House and Garden magazine – December 2010
Out of Africa, something new
In the midst of the Camdeboo Plains in the Great Karoo, South Africa, this family house combines local materials with well-proportioned architecture, resulting in a luxurious haven of peace and privacy
I have a farm in Africa at the foot of the Kondoa hills…,’ says Sarah Tompkins with a twinkling eye, serving tea in her Knightsbridge drawing room. She talks enthusiastically about the private game reserve at Samara in South Africa that she and her husband Mark established, about their conservation programme and her newly born cheetahs. One of their most recent projects has been the new manor at Samara, rebuilt on the site of a nineteenth-century house. To reach it, after a flight via Cape Town to Port Elizabeth, you drive over a vast a mountain range into the Great Karoo, and 80 miles across the sweeping plain below.
As you drive down the manor’s 10-mile approach, you may see steenbok, monkeys, kudu, boons or even a jackal. Made up of several former farms, once grazed by cattle and sheep, the 70, 000-acre reserve also stocks black wildebeest, white rhino, cheetah, eland, giraffe and rare Cape Mountain zebra, which were a seventeenth-wedding-anniversary present for Sarah. Around a sudden bend is the manor. Although the house is surrounded by bush, the Karoo is a different cousin to the savannah of the Kruger National Park, more a desert without sand that includes mountains, plateau grassland, bushland and valley thickest. And rather than a Karen Blixen-style farmstead, what you see here is a clever take on a colonial home. The green corrugated-metal roof and surrounding verandas are traditional, but with its clean lines and palatial entrance, the interior is sophisticated and smart.

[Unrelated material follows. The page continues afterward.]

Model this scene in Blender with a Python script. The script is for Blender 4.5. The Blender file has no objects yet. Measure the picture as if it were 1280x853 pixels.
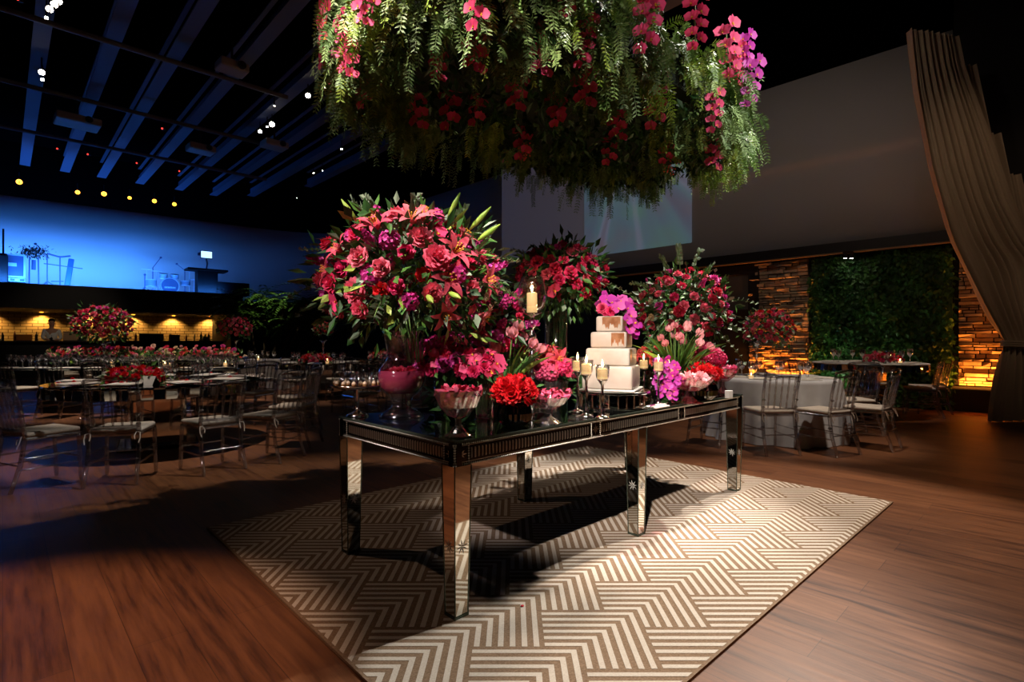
import bpy, math, random
from mathutils import Vector as V, Matrix as M, Euler
random.seed(7)
S = bpy.context.scene
COL = S.collection
PI = math.pi
R = math.radians
# ---------------------------------------------------------------- camera, exposure, world, lights
F = 664.0; H = 1.24; HY = 427.0
cam = bpy.data.objects.new('camera', bpy.data.cameras.new('camera')); COL.objects.link(cam)
cam.location = (0, 0, H); cam.rotation_euler = (R(90), 0, 0)
cam.data.sensor_width = 36; cam.data.lens = 36 * F / 1280; cam.data.clip_end = 200; cam.data.clip_start = .05
S.camera = cam
S.view_settings.view_transform = 'Standard'; S.view_settings.look = 'None'
S.view_settings.gamma = 1; S.view_settings.exposure = 0; S.view_settings.use_curve_mapping = False
S.cycles.max_bounces = 7; S.cycles.diffuse_bounces = 2; S.cycles.glossy_bounces = 3
S.cycles.transparent_max_bounces = 20; S.cycles.transmission_bounces = 5
S.cycles.caustics_reflective = False; S.cycles.caustics_refractive = False
S.cycles.sample_clamp_indirect = 4
wd = bpy.data.worlds.new('world'); S.world = wd; wd.use_nodes = True
wd.node_tree.nodes['Background'].inputs[0].default_value = (.5, .5, .7, 1)
wd.node_tree.nodes['Background'].inputs[1].default_value = .0016

def spot(name, loc, to, power, col, ang, blend=.3, r=.06):
    l = bpy.data.lights.new(name, 'SPOT'); l.energy = power; l.color = col; l.spot_size = R(ang); l.spot_blend = blend
    l.shadow_soft_size = r
    o = bpy.data.objects.new(name, l); COL.objects.link(o); o.location = loc
    o.rotation_euler = (V(to) - V(loc)).to_track_quat('-Z', 'Y').to_euler(); return o
def area(name, loc, to, power, col, sx, sy, spread=180, up='Y'):
    l = bpy.data.lights.new(name, 'AREA'); l.energy = power; l.color = col; l.shape = 'RECTANGLE'; l.size = sx; l.size_y = sy
    l.spread = R(spread)
    o = bpy.data.objects.new(name, l); COL.objects.link(o); o.location = loc
    o.rotation_euler = (V(to) - V(loc)).to_track_quat('-Z', up).to_euler(); return o
def point(name, loc, power, col, r=.02, parent=None):
    l = bpy.data.lights.new(name, 'POINT'); l.energy = power; l.color = col; l.shadow_soft_size = r
    o = bpy.data.objects.new(name, l); COL.objects.link(o); o.location = loc; o.parent = parent; return o

# plan directions: U along the mirrored table, W across it (both about 45 degrees to the view)
U = V((.7214, .6925, 0)); W = V((-.6925, .7214, 0))
T0 = V((-.25, 2.31, 0))                          # table corner nearest the camera
TL, TW, TH = 2.98, 1.10, .80
LD = V((.755, .656, 0)); LN = V((-.656, .755, 0))   # stage wall direction and its outward (away) normal
B0 = V((-16.9, 17.6, 0))                         # point on the balcony front
R0 = V((7.43, 9.92, 0)); RD = V((-.7075, .7067, 0)); RN = V((-.7067, -.7075, 0))  # right wall; RN points into the room

# key from the far right, fill from the left, wash on the hanging flowers, guest table lamps
WARM = (1, .80, .62)
KEY = T0 + U * 4.25 + W * .0 + V((0, 0, 4.0))
def tw(s_, t_, z=0): return T0 + U * s_ + W * t_ + V((0, 0, z))
spot('key_left_spot', KEY, tw(.35, -.55), 430, (1, .84, .70), 30, .25, .03)
spot('key_right_spot', KEY, tw(2.45, -.45), 680, (1, .84, .70), 60, .45, .03)
spot('fill_spot', (-4.6, 3.8, 6.8), (.6, 3.6, .8), 120, (1, .66, .46), 40, .5, .06)
spot('rose_spot', (-1.9, 1.0, 4.6), (.1, 3.3, 1.15), 1300, (1, .84, .76), 27, .7, .06)
spot('table_spot', (-.4, -.6, 4.6), (.60, 3.40, 1.05), 1700, (1, .86, .76), 24, .8, .06)
spot('hanging_spot', tw(4.9, -.9, 7.2), (.75, 3.6, 2.4), 2100, (1, .94, .86), 42, .4, .05)
spot('hanging_left_spot', (-4.2, 1.0, 6.5), (-.6, 3.2, 3.0), 230, (1, .9, .75), 26, .6, .05)
spot('bowl_fill', (-2.4, .2, 3.0), (-.55, 2.95, .95), 520, (1, .84, .80), 16, .8, .05)  # added light to brighten the fishbowl under the bouquet
spot('garland_front_fill', (.2, -1.6, 5.2), (.3, 3.2, 2.95), 190, (1, .9, .84), 36, .8, .06)  # added frontal light so the garland orchids show
spot('bar_front_fill', tuple(B0 + LD * 2.5 + LN * -5 + V((0, 0, 5.2))), tuple(B0 + LD * 1.6 + LN * .6 + V((0, 0, 1.5))), 170, (1, .8, .6), 40, .9, .06)  # added light on the barman's shirt, otherwise backlit
spot('cake_spot', (-1.6, .9, 4.4), (.80, 3.75, 1.0), 110, (1, .88, .76), 11, .6, .05)
spot('floor_right_spot', (5.5, 2.5, 7.5), (4.6, 4.6, 0), 480, (1, .76, .56), 48, .9, .15)
spot('garland_right_fill', (3.8, .6, 6.4), (1.45, 3.9, 2.95), 1500, (1, .97, .90), 19, .7, .05)  # added front light for the camera-facing leaves at the right
spot('floor_left_spot', (-3.6, .6, 7.0), (-2.2, 1.5, 0), 1800, (1, .60, .40), 26, .5, .04)
spot('rug_back_spot', (.9, 7.4, 5.2), (.45, 5.25, 0), 90, (1, .8, .6), 14, .8, .05)
spot('wall_wash', (1.5, 5.0, 6.5), (5.0, 12.3, 4.6), 120, (1, .80, .66), 80, .9, .2)  # added dim warm light on the right wall
for nm, a, b, p, an in [('guest_spot', (-4.0, 6.0, 7.5), (-4.1, 6.2, .8), 1300, 27), ('guest_spot', (-7.0, 9.2, 7.5), (-6.9, 10, .8), 1700, 36),
                        ('guest_spot', (-5.0, 12.0, 7.5), (-5.0, 12.4, .8), 800, 44), ('guest_spot', (3.6, 5.6, 7.3), (3.5, 6.8, .8), 900, 27),
                        ('guest_spot', (5.6, 7.6, 6.5), (6.1, 9.0, .9), 330, 22)]:
    spot(nm, a, b, p, (1, .84, .70), an, .5, .05)
# stage cyclorama: blue lamps along the balcony edge washing the wall, and added weak blue spots that tint the ceiling beams
for k in range(5):
    q = B0 + LD * (-2.6 + k * 2.1) + LN * .35
    area('cyclorama_lamp', q + V((0, 0, 3.3)), q + LN * 3.3 + V((0, 0, 4.6)), (66, 88, 98, 66, 22)[k], (.035, .235, 1), 1.7, .15, 150)
    q = q + LN * 1.75; area('cyclorama_lamp', q + V((0, 0, 3.25)), q + LN * 1.5 + V((0, 0, 5.0)), (54, 68, 76, 50, 16)[k], (.055, .235, 1), 1.9, .12)
for k in range(3):
    q = B0 + LD * (1 + k * 2.0) + LN * -.6
    spot('beam_wash', q + V((0, 0, 4.6)), q + LN * -3.2 + V((0, 0, 8.2)), 46, (.02, .22, 1), 100, .8, .2)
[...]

Quick to admit that she and Mark needed help building the manor, Sarah turned to Cape Town designer John Jacob Zwiegelaar. ‘When we were establishing the reserve, we bought 11 farms and farmsteads, ‘she says. ‘The grandest, Karoo Lodge, is for paying guest, but as we come here every school holiday, we needed our own place. I thought we’d patch up the dilapidated house that stood here, but it was John who persuaded us to be more visionary. John “saw” it before it was built.’ At the entrance to the manor is a wide covered portico, decorated with woven-grass bowls in chunky wooden frames on the walls. Beyond, rough stone walls decorated with twisting tree roots lead you deeper into the house. ‘We wanted to create something fresh and oasis-like,’ John explains, to the sound of the water sprouts of the 21-metre infinity pool at the back.
As you enter the house, your eye is drawn through the hall and drawing room, out to the veranda and the pool, and then beyond, to a natural watering hole where monkeys and rhinos often linger. Traversing the hall is a corridor, which leads to four bedrooms with en-suite bathrooms, two on each side of the house. Prominent in this part of the house is a collection of botanical paintings of indigenous plants by South African artist Kurt Pio. They were commissioned by John, and Sarah loves them.
Ahead, past shelves filled with Zulu beer pots, is the drawing room, furnished with armchairs covered in cool white linen. ‘We didn’t use sofas, as we wanted to maintain a sense of luxury without being mumsy,’ John says. ‘But if you want an afternoon siesta, there are two cosy alcoves with seating. Sarah’s children get lost under all the Kuba cushions.’ Above the chimneypiece hangs a bold picture of a monkeys, also by Kurt Pio. ‘The idea was to use art with a strong graphic appearance to give the room an air of modernity,’ John explains. ‘The wrought-iron chandeliers, made by local blacksmith Talla Crouse, are intended to seem like part of the architecture,’ he continues. The polished-concrete floors are inlaid with reclaimed-yellow-wood floorboards and covered with locally woven sisal rugs. This, and the timber-panelled ceilings, French windows, carved wooden cattle heads, Nguni cushions and zebra-skin rugs, all stylishly epitomise a new colonial chic.
The architectural feel continues in the dinning room, with its striking roundels framing Karoo botanical cut-outs on the walls. Three wrought-iron cage chandeliers, designed by John, hang over the yellow-wood table. Beyond is a breakfast room, with Nguni cow skulls set on plinths. The reception rooms lead out to the veranda, which overlooks the pool and has additional comfortable seating. ‘Every day, we go on a game drive or picnic to the Tandjiesberg are staggering. But back home in the afternoon, you need a swim and some shade, so John’s outside sitting room is perfect.’ The neutral palette also translates to the bedrooms. The main one has a woven-rattan headboard screening a dressing area, lamps made using wood from Table Mountain, and carved Ashanti stools. The shower room is lined with orange sandstone gathered from the surrounding hills. ‘Practically everything is locally made,’ says Sarah proudly. ‘Graaff Reinet, the fourth oldest town in South Africa, is full of carpenters and tradesmen. Some made us tear our hair out, but we got there in the end.’